El Estado español lleva años alimentando a las fuerzas que ahora lo agobian.
Un presidente autonómico fuera de control, que se pone al
frente de una marcha que corta la autopista que une España con Francia, que
anuncia otro referéndum a la brava, que intriga con los radicales que queman
las calles y los ha animado en público («¡apretad!»). La segunda ciudad de
España sumida en un aquelarre de violencia y fuego durante varias noches. La
policía desbordada y el Gobierno central «esperando acontecimientos» para
decidirse a actuar, porque Sánchez teme que tomar medidas para restaurar el orden
le pueda restar votos el 10-N en Cataluña.

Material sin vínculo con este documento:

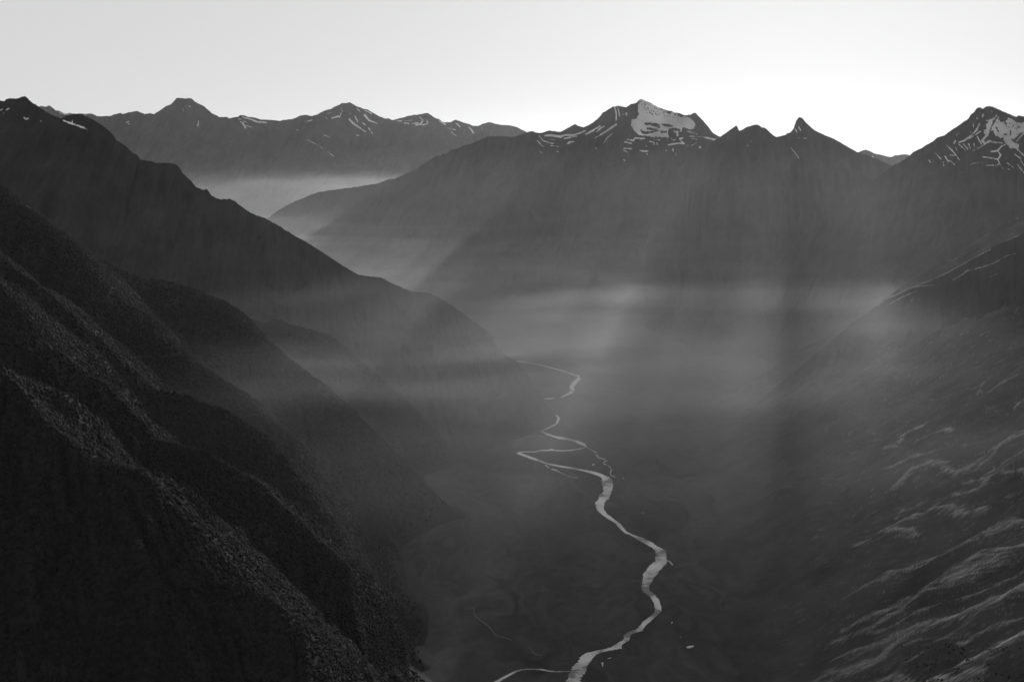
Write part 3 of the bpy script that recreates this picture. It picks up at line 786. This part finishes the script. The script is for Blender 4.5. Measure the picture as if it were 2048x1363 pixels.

Los españoles y sus sucesivos gobiernos resistieron
durante décadas las embestidas salvajes de ETA, en un impresionante esfuerzo de
sangre, sudor y lágrimas. Con ese estoicismo de todos, con esa constante lealtad
a la unidad de España, se acabó derrotando al terrorismo. ¿Asumirían la
ciudadanía y los políticos de hoy un sacrificio similar a aquel? ¿O acabaríamos
cediendo con fórmulas eufemísticas? No lo sé. Es política ficción. Lo que sí sé
es que la fotografía de estos días en Cataluña arroja dos conclusiones: 1. -El
separatismo tiene cada vez menos miedo a la hora de desafiar al Estado. 2. -Los
Gobiernos y la sociedad española son cada vez más tolerantes y blandos ante los
desmanes nacionalistas. El patriotismo y el respeto por nuestras propias normas
han menguado de manera alarmante.
¿Cómo se ha llegado hasta aquí? ¿Por qué han ganado los
nacionalismos disgregadores tanta cancha, osadía y respaldo social? Pues por
una sucesión de malas políticas en la instauración y desarrollo del llamado
«Estado de las autonomías». Su balance real es el siguiente: todas las reformas
que se han ido acometiendo se han orientado a reforzar el poder autonómico,
convirtiendo en la práctica a las comunidades en miniestados. No se ha dado un
solo paso para fomentar el patriotismo español, la unidad de la nación y el
fortalecimiento del esqueleto del Estado, que se ha replegado casi por completo
en Cataluña y el País Vasco.
En el arranque de su Gobierno, González se mostró
reticente a desmontar España en el mostrador de las comunidades. Pero en 1992
acordó con el PP el primer gran paquete de transferencias. En su largo mandato,
el presidente socialista acabó entregando 1.368 competencias. Además, a partir
de los años noventa se incurrió en el error de recurrir al apoyo de partidos
nacionalistas antiespañoles para formar Gobierno cuando no había mayoría
absoluta. Pujol le tomó el pelo a España. Se presentaba como la argamasa del
sistema, un cabal «hombre de Estado», mientras bajo cuerda iba forjando los
cimientos del Estado catalán. Aznar también pasó por taquilla en 1996 y en un
gravísimo error transfirió la educación no universitaria y la sanidad. Este
desdichado relato se completa con Zapatero, un irresponsable, que por su
historia familiar -un abuelo republicano fusilado- confundió España con Franco,
declaró la nación española «un concepto discutido y discutible» y abrió la caja
de pandora del separatismo con unas reformas estatutarias que no estaban en el
debate público.
Torra no nació solo. Lo hemos creado entre todos.